Data excerpt:
◇ ◇ ◇ ◇ ◇ ◇ ◇

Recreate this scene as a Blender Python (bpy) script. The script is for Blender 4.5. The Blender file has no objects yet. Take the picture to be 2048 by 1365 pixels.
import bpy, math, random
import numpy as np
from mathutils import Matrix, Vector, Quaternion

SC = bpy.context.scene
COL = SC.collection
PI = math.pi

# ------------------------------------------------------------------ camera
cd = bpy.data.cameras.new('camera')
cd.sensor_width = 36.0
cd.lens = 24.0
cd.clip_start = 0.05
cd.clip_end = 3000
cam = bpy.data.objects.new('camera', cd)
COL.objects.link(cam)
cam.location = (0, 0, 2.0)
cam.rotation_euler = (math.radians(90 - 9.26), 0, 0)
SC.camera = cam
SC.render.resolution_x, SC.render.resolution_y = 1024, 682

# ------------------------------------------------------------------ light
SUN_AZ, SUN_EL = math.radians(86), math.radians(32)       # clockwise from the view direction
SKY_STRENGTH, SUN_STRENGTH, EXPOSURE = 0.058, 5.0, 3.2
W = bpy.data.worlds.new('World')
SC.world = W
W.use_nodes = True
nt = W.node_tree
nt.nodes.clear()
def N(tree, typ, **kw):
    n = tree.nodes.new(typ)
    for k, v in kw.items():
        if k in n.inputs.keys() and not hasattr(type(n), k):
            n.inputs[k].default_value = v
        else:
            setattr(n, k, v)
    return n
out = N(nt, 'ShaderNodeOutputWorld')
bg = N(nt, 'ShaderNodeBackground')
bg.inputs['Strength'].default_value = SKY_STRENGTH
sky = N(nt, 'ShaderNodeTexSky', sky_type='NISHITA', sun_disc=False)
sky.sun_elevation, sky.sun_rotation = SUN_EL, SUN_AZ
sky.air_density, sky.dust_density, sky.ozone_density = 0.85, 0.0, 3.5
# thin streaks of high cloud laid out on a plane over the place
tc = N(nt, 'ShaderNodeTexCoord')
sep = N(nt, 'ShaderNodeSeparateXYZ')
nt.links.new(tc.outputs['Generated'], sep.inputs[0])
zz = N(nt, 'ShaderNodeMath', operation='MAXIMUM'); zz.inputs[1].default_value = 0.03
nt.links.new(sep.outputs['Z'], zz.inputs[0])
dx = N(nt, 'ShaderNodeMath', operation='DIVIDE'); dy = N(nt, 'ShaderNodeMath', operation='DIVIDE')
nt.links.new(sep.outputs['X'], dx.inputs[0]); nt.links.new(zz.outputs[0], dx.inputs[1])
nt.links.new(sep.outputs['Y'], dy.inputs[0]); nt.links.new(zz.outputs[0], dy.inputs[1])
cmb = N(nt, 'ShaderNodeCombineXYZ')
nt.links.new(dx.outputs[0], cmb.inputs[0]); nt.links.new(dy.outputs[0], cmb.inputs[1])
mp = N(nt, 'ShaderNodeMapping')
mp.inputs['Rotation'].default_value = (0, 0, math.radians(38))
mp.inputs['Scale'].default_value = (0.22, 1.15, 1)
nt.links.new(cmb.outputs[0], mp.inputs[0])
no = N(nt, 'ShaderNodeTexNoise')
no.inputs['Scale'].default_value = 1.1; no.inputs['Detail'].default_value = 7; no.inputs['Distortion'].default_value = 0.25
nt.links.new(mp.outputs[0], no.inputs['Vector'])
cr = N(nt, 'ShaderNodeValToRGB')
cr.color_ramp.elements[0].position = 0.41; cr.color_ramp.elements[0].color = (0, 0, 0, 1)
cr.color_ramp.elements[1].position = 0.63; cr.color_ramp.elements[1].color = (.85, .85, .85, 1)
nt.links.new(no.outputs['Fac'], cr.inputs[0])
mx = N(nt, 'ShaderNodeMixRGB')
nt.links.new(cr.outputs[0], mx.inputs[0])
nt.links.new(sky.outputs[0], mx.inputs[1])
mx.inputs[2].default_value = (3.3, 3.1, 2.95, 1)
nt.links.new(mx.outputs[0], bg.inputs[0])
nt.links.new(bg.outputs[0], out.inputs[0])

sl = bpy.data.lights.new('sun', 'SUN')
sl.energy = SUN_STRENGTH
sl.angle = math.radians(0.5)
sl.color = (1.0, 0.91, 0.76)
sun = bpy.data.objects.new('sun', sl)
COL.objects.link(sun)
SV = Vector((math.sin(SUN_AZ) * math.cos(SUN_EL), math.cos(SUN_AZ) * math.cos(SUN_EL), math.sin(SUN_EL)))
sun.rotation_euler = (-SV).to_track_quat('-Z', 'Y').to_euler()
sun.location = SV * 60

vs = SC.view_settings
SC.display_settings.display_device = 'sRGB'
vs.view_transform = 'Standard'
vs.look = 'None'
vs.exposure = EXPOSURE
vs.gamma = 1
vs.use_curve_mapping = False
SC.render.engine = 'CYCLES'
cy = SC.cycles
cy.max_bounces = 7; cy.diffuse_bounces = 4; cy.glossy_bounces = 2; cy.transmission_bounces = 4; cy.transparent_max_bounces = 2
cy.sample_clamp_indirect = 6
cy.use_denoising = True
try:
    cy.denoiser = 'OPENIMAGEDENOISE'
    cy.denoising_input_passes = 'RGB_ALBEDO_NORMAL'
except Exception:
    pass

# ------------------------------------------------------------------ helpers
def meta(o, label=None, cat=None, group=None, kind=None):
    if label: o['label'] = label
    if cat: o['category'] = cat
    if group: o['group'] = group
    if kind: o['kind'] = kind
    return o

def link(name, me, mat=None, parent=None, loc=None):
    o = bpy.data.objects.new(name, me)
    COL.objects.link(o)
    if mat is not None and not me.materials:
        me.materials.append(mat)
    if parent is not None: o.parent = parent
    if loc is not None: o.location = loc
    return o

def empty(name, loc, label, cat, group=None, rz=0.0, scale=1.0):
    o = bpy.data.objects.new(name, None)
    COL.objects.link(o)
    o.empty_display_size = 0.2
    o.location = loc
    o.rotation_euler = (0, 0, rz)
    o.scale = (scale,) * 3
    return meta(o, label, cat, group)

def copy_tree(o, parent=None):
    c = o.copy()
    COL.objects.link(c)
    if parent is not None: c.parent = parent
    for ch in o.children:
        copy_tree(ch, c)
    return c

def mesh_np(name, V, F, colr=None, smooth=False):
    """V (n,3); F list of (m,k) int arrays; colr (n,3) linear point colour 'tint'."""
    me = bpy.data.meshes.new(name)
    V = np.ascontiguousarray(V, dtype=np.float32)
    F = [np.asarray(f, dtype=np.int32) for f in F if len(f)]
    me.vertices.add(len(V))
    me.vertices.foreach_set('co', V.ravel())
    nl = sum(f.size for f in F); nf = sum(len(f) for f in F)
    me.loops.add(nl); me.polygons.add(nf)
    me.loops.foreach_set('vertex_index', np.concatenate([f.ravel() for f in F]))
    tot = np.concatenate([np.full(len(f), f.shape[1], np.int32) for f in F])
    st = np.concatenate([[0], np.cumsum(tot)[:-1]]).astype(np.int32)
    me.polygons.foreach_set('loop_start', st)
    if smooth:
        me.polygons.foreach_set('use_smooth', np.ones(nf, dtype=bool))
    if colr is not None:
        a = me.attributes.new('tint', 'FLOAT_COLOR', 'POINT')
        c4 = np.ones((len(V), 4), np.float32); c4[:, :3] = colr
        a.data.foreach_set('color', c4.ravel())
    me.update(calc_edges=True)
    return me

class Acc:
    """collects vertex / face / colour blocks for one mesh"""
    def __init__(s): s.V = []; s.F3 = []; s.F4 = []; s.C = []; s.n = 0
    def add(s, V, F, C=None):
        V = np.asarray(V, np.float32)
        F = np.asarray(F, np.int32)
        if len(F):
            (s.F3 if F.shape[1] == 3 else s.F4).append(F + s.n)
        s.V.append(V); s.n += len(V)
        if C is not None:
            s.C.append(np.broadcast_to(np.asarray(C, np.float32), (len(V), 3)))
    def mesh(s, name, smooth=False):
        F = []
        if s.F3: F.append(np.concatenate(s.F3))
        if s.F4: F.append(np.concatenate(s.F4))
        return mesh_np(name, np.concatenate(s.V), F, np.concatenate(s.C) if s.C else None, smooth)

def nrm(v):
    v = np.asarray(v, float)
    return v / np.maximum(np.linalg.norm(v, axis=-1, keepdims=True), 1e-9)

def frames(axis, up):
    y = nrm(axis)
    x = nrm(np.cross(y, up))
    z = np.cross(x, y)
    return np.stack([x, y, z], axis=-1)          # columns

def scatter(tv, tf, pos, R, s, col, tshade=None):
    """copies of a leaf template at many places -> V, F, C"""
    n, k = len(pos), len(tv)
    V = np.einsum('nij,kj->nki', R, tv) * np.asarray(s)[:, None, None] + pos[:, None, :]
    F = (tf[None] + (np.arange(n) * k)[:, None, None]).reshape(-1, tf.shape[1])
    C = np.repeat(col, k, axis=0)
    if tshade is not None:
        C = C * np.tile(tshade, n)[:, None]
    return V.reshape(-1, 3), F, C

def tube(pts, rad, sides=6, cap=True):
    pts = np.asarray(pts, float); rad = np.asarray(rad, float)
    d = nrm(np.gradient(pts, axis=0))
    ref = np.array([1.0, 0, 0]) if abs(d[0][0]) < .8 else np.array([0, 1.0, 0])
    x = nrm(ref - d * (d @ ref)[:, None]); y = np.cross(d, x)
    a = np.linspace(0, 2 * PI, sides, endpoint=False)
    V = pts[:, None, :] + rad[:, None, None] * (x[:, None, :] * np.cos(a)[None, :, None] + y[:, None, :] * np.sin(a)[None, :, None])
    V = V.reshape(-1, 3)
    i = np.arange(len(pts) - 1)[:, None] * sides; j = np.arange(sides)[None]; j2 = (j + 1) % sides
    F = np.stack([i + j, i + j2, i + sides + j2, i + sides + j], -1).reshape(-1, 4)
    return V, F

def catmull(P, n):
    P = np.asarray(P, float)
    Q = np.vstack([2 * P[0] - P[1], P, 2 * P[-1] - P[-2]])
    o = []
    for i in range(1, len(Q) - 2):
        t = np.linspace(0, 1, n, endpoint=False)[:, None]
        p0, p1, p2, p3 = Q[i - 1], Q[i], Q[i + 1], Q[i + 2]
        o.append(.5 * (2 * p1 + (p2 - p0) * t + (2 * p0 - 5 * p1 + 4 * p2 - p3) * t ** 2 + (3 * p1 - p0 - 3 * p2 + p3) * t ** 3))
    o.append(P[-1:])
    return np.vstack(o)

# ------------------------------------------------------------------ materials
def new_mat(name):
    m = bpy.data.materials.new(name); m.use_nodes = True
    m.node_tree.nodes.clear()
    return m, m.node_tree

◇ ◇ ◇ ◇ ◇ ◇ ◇

Instructions to follow:
Scan the material above for the string "scene" and report each line where you find it.

Response to the task:
Recreate this scene as a Blender Python (bpy) script. The script is for Blender 4.5. The Blender file has no objects yet. Take the picture to be 2048 by 1365 pixels.
SC = bpy.context.scene